The 38th Cairo International FIlm Festival — starts Tuesday

The Cairo International Film Festival is back, after some controversy, with a new ticketing system that should help with previous years’ organizational problems and a geographical scope that includes not just the Opera House grounds but also downtown's Odeon and Cinema Karim. The 31 Egyptian films showing include some new releases, such as Zamla Abu Zekry’s second film (after One-Nil), A Day for Women, which opens the festival, and two intriguing documentaries, Waheed Sobhy’s We Are Armenian Egyptians and Hisham Abdel Khalek’s A Footnote in Ballet History. There will also be 10 films by late director Mohamed Khan, Mohamed Diab’s Clash, and Hadi al-Bagoury’s Hepta. It's a large program, and while timings are yet to be announced, there's information on the website here. Stay tuned for our upcoming recommendations.

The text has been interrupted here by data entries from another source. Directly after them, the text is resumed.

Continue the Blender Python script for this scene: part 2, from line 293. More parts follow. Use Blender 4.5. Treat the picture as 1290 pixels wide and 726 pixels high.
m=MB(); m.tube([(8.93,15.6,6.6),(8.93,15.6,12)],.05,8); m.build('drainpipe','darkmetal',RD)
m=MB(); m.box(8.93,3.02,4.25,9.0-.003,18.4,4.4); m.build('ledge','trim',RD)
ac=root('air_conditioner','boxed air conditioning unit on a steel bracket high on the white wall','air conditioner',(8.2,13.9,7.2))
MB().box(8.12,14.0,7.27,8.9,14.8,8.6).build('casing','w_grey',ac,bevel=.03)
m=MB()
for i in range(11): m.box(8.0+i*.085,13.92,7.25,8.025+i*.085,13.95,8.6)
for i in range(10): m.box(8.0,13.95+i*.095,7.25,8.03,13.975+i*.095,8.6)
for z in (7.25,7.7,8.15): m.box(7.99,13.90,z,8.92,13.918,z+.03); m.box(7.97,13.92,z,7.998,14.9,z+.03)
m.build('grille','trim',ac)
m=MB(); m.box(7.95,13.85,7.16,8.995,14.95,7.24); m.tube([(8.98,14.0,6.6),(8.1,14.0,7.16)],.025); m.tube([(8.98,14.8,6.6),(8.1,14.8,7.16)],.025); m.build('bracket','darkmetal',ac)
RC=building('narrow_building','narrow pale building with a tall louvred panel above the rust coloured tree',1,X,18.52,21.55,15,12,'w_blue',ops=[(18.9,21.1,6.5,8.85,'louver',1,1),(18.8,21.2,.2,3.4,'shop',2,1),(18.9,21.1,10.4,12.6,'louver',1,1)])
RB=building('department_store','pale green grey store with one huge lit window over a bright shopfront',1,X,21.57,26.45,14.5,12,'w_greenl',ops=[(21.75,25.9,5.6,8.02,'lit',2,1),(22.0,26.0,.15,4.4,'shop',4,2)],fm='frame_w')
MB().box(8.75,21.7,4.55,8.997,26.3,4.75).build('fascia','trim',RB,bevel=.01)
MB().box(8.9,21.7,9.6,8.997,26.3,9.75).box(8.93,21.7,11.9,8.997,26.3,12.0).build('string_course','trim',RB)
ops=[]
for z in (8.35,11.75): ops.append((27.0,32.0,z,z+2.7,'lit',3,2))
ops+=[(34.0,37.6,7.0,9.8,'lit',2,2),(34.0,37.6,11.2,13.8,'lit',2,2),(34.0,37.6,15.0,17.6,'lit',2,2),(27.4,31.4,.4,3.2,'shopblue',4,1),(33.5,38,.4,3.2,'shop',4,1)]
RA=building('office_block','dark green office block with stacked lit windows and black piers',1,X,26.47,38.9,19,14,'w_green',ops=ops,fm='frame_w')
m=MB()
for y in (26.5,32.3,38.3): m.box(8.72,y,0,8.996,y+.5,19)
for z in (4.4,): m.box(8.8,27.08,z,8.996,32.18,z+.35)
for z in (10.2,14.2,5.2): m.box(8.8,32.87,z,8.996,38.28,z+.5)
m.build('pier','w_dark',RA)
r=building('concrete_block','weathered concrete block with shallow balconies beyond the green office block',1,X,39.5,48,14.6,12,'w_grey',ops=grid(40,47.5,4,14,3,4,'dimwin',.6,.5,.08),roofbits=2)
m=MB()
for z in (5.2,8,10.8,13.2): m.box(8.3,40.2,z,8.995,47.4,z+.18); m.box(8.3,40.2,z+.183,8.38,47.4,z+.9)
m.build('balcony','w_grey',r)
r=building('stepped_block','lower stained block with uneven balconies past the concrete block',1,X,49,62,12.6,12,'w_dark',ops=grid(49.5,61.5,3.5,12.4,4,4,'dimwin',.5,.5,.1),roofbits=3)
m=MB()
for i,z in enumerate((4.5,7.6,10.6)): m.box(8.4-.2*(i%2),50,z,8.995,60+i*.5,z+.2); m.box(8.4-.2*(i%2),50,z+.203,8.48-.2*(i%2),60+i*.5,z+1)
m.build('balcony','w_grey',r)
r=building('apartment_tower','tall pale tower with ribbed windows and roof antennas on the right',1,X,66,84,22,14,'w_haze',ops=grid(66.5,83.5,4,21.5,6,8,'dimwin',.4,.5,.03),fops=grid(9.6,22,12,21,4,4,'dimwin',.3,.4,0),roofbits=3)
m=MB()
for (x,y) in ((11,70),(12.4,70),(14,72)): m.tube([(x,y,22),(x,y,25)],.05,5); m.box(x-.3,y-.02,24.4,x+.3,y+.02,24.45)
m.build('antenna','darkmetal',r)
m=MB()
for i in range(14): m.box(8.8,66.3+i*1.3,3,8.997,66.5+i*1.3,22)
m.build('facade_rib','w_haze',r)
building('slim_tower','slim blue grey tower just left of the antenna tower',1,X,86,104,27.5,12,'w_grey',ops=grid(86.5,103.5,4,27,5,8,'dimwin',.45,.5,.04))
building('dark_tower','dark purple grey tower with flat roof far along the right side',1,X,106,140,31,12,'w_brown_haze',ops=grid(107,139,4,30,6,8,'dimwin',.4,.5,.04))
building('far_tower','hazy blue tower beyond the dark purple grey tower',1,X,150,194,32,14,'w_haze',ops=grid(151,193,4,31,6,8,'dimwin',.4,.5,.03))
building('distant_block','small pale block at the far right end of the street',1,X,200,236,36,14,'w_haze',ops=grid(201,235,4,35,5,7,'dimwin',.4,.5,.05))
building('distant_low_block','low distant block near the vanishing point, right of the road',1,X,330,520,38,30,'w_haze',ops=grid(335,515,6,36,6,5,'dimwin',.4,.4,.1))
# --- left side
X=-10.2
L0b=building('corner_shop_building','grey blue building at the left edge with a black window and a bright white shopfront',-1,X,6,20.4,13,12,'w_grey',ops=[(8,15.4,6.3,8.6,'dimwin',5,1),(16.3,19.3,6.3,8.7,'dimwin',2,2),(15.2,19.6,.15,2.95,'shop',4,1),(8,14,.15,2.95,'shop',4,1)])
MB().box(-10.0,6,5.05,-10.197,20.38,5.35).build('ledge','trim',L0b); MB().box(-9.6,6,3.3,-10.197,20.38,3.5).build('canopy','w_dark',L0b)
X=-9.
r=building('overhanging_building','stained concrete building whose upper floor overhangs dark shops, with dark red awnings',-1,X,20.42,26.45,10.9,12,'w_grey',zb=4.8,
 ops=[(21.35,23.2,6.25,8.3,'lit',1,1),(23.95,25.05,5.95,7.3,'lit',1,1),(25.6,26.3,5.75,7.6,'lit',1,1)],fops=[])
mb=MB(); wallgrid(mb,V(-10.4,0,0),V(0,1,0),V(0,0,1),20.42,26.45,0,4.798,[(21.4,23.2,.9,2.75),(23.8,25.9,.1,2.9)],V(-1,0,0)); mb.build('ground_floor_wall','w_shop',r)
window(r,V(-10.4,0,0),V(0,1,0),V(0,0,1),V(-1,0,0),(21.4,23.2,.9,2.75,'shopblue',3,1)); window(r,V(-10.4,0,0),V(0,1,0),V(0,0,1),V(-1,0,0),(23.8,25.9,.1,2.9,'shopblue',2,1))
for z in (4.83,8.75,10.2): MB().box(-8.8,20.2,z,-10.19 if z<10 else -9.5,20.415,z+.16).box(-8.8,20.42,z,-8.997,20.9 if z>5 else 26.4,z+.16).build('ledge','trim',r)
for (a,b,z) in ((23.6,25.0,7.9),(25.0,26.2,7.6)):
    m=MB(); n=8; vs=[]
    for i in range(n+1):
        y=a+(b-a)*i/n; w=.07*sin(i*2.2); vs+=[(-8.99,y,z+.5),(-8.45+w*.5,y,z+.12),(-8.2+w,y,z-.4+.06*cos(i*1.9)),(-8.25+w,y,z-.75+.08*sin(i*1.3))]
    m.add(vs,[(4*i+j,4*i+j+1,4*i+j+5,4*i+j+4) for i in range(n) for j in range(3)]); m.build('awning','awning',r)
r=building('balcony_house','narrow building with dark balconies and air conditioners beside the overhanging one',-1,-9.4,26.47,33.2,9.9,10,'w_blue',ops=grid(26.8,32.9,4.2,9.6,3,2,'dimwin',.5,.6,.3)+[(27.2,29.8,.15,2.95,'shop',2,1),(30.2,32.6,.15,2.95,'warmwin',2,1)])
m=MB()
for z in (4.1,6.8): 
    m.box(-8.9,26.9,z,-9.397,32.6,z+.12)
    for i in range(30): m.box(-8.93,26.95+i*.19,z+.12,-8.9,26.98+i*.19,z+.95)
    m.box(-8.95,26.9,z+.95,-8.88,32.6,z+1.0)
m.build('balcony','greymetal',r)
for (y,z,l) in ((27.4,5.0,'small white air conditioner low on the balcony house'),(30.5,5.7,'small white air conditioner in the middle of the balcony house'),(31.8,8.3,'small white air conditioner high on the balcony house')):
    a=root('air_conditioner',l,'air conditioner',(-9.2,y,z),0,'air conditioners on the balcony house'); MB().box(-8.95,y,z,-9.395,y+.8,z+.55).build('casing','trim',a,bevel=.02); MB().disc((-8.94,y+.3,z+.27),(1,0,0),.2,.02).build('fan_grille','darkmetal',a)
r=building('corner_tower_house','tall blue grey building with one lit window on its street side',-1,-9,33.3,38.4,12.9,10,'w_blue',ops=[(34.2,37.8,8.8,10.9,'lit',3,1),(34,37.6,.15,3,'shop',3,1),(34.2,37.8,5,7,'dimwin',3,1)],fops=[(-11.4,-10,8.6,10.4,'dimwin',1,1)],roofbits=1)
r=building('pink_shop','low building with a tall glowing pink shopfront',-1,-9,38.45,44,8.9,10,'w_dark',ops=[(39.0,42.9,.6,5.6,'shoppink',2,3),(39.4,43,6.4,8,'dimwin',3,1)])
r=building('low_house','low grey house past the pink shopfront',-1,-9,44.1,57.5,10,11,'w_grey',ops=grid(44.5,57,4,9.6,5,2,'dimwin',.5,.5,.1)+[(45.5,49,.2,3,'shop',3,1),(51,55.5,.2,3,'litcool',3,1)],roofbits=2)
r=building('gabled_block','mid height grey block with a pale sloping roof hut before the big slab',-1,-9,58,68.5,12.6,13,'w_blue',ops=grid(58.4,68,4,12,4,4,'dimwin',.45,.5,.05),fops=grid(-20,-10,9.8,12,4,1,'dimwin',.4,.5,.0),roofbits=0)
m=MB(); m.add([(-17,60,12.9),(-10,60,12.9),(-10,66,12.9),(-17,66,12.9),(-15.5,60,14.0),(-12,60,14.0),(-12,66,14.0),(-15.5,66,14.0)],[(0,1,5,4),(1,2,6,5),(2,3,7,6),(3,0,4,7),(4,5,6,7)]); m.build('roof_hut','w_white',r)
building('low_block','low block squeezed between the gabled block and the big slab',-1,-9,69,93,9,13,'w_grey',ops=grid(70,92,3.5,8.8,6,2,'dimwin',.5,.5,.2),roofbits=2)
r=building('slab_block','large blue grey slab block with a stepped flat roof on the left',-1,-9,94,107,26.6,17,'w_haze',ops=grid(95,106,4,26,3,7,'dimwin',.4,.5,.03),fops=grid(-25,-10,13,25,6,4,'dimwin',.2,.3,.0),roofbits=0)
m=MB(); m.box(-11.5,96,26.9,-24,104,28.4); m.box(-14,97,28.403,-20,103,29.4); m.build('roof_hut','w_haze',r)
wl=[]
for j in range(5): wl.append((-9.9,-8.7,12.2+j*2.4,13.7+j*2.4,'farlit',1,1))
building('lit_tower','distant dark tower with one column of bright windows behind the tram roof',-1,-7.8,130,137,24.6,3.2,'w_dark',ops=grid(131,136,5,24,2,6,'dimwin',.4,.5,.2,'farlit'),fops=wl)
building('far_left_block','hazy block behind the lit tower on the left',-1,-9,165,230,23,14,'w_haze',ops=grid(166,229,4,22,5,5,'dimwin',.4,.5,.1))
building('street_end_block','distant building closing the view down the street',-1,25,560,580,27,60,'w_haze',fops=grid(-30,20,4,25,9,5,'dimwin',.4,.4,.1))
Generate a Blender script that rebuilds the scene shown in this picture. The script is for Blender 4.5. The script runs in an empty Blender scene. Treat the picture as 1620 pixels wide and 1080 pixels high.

Zahed Sultan + Neobyrd — Thursday

Disappointed that his gig at Cairo Jazz Club was postponed for visa reasons in October, we’re excited Kuwaiti musician and visual artist Zahed Sultan is finally here, performing his recent audio-visual project Resonance. Mada’s Maha Elnabawi described his previous album as good, sultry and unpretentious, “even with its language-switching between Arabic and English and political commentary.” Egypt’s Neobyrd will also take the stage with his fun brand of electronic music.